Disaster aid spending package keeps growing as parties bicker over funding deal

The House on Friday passed a $19.1 billion aid package to help states and territories recover from a string of recent natural disasters, but the ballooning spending measure is snagged in a dispute with Republicans and President Trump over funding for Puerto Rico and the emergency at the border.

The House approved a string of amendments to the bill, increasing the original $17.2 billion price tag by nearly $2 billion in a matter of minutes. The spending level has nearly tripled since negotiations began late last year.

The bill passed with mostly Democratic support hours after President Trump sent a tweet urging the GOP to vote against it.

“House Republicans should not vote for the BAD DEMOCRAT Disaster Supplemental Bill which hurts our States, Farmers & Border Security. Up for vote tomorrow,” Trump tweeted late Thursday. “We want to do much better than this. All sides keep working and send a good BILL for immediate signing!”

Republicans, he tweeted later, “must stick together.”

The measure passed 257-150, with 34 Republicans voting in favor of the long-stalled bill.

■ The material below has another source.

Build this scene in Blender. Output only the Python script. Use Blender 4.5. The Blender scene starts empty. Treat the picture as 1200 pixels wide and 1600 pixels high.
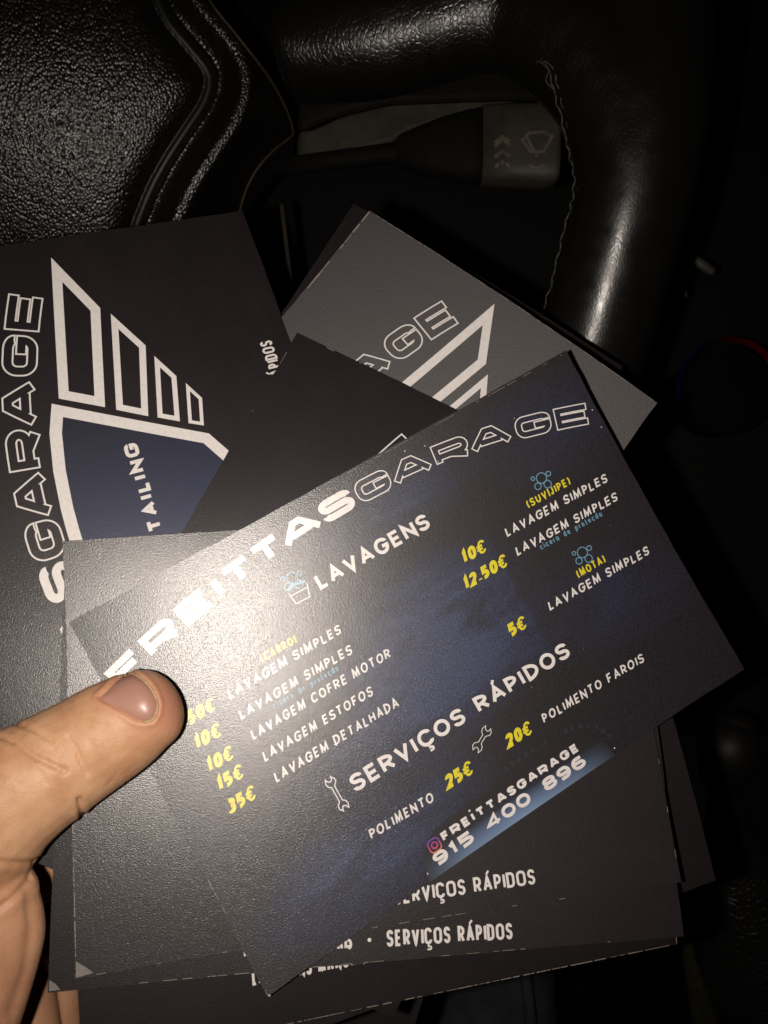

[Read more: Schumer blasts Trump’s ‘bloviating’ Florida Panhandle rally]

The two parties have been bickering over the stalled aid package since late last year, when the House, then led by the GOP, passed a $7.8 billion package in December that Senate Democrats blocked.

A significant chunk of the last-minute funding, more than $1 billion, came from amendments added to help the Marines and Air Force rebuild infrastructure badly damaged in 2018 hurricanes.

It’s now far more than doubled in size from the December 2018 bill, partly to address new disasters that have occurred this year.

The additions include $3 billion to help five Midwestern states recover from significant flooding that began in March as well as recent tornadoes that destroyed communities in the South.

Additional funding for Puerto Rico is at the heart of the dispute, but a last-minute effort by Trump to include border security aid has also complicated the talks.

Trump has signaled he wants the package to include $4.5 billion in emergency funding to help the federal government deal with the latest surge of illegal immigrants along the southern border.

Republicans and Democrats have signaled opposition to including border security money in the disaster aid package.

Republicans attempted to amend the House bill with $2.8 billion for the Health and Human Services Department to administer aid to unaccompanied children at the border, but Democrats blocked it.

Puerto Rico, a U.S. territory, is calling for more federal funding to help recover from 2017 hurricanes Maria and Irma, which flattened the island’s infrastructure.

The House bill adds $600 million for nutrition assistance plus additional funding to help Puerto Rico rebuild.

It also provides Puerto Rico access to more funding from the Federal Emergency Management Agency as well as a $25 million Army Corps of Engineers ecosystem project in Puerto Rico. The measure makes Puerto Rico eligible for some of $500 million in water infrastructure resiliency funding.

Republicans, and in particular President Trump, want far less funding for Puerto Rico.

Trump has argued the island has received billions from the federal government and doesn’t need more.

Puerto Rico is overseen by a financial management board because of government mismanagement that has left it billions of dollars in debt.

Senate lawmakers late this week offered Democrats a compromise on new funding for Puerto Rico, but they rejected it, telling Republicans it is too low.

“We put together one with Senate appropriations and made an offer to the Democratic side, and I want to publicly make that known to everyone,” Minority Leader Kevin McCarthy, R-Calif., said before the House vote.

“I believe we can solve this by next week. Let’s put our committee together, let’s work through the weekend and the beginning of next week and we can be right back here with a debate and bipartisanship,” McCarthy added. “One united vote that will become law that the president will seek to sign.”

The fight over disaster relief funding has delayed aid to areas across the nation devastated by flooding, fires, hurricanes, and tornadoes.

“Iowans need our help,” Rep. Cindy Axne, a Democrat representing the Council Bluffs area, said after addressing severe flooding that has ruined farms and communities in the Midwest.

Rep. Nydia Velázquez, D-N.Y., gave an impassioned speech urging the Senate and Trump to accept the House bill.

“I pray this bill, which rightfully asserts so many other parts of the union of our nation, will motivate the Senate to at last act and the president to sign this badly needed aid into law,” Velázquez said. “This is a matter of life and death for so many in Puerto Rico.”

Senate Majority Leader Mitch McConnell, R-Ky., said he is hoping to pass a disaster relief package with the House by the end of the month.

“We’re open to additional Puerto Rico assistance,” McConnell said. “They’ve certainly gotten a substantial amount already, but we’re open to discussing additional funding. We need to get this done. We need to pass it out of the Senate before the Memorial Day recess.”

McConnell added, “It’s no excuse to politicize this situation.”